Why Aren't Petrol Prices Falling As Much As Oil?

17 February 2016
Global oil prices have plunged over the past year and a half, but suspiciously, Australian petrol prices have been quite stubborn.

Petrol is cheaper, but is it as cheap as it should be?

With the fall in oil prices dragging down share markets, disrupting economies and hurting investors the world over, as a consumer, you might look on the bright side – “at least petrol prices are cheaper, right?”

Well, yes. According to RACQ, the average price of unleaded petrol in Australia’s capital cities in June 2014 was 156.1 cents. In January 2016, it was 118.8 cents – an almost 25 per cent drop. As demonstrated in the table below, for a standard 55 litre car, this represents a saving of just over $20 per tank.

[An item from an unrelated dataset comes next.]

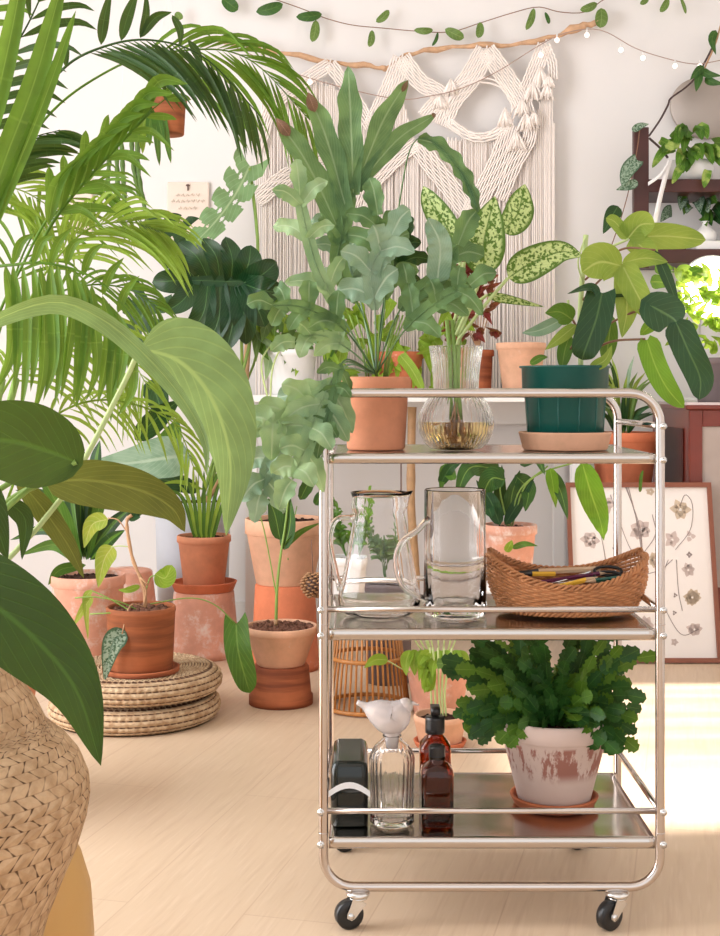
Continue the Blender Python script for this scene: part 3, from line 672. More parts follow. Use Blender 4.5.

Month Price (AUD/litre) Cost to fill a tank (55L)
June 2014 1.561 $85.86
January 2016 1.188 $65.34
Savings (per tank): $20.52
Source: RACQ

But don’t you feel like we should be saving a little more? Considering the fact that the Dated Brent crude oil price (one of the key oil pricing benchmarks Australian petrol prices are set against) has fallen over 60 per cent (in $A) since June 2014, you’d think petrol prices might’ve declined almost as much.

Yet in the interactive graph below, you can see how the percentage fall in the monthly average unleaded pump price (since June 2014) in capital cities has failed to keep up with the percentage fall in the Dated Brent crude oil price. Despite the oil price in the graph being represented in Australian dollars to take into account the fall in AUD against the USD (which would have lessened our oil price fall), it has still fallen much more than our petrol prices.

Sources: RACQ, IndexMundi

So what’s going on? The Australian Competition and Consumer Commission (ACCC) is keen to know.

ACCC wants an explanation from Australian petrol retailers

ACCC Chairman Rod Sims said the high gross retail margins of petrol retailers in Australia have played a part in keeping local fuel prices high relative to crude oil prices.

“The ACCC believes that retail prices have been unreasonably high in the second half of 2015 and in early February 2016 wrote to the major petrol retailers seeking an explanation for the high retail margins,” Mr Sims said.

In their September quarter report into the Australian petroleum industry, the ACCC noted that the quarterly average gross indicative retail differences (GIRDs) – which are indicative of the margins achieved by retailers on the sale of fuel – were at their highest level in the five largest cities (11.8 cents per litre) since the ACCC began monitoring in 2002.

But in the more recent December quarter report (released on the 15th of February 2016), they noted that the GIRDs increased even further to 12.4 cents per litre!

Other reason petrol prices are stubborn

Before you pick up your pitchfork and join an angry mob march towards your local servo, it’s actually not all the fault of the petrol retailers.

According to Mr Sim, while the price of crude oil has a strong influence on refined petrol prices, these prices are also determined by their own global supply and demand conditions.

“As global demand for petrol was relatively strong in 2015, prices remained high relative to crude oil prices,” he said.

“These high refiner margins are outside Australian control.”

Why have oil prices fallen?

You may be wondering why oil prices are falling in the first place. You’d think that as a limited resource, it could only go up in value.

Well in case you didn’t know, the oil market is currently extremely oversupplied. There’s a range of reasons for this, but in a nutshell, it’s because Iran (who recently had their sanctions lifted) and the US (with their new Shale oil extraction method) have joined the oil production market whilst existing oil producers have maintained their levels of production. This has resulted in a flooded market.

It’s almost a game of brinkmanship whereby the older oil producers have refused to back down to the new entrants and give them market share; hoping to deter them away with lower oil prices.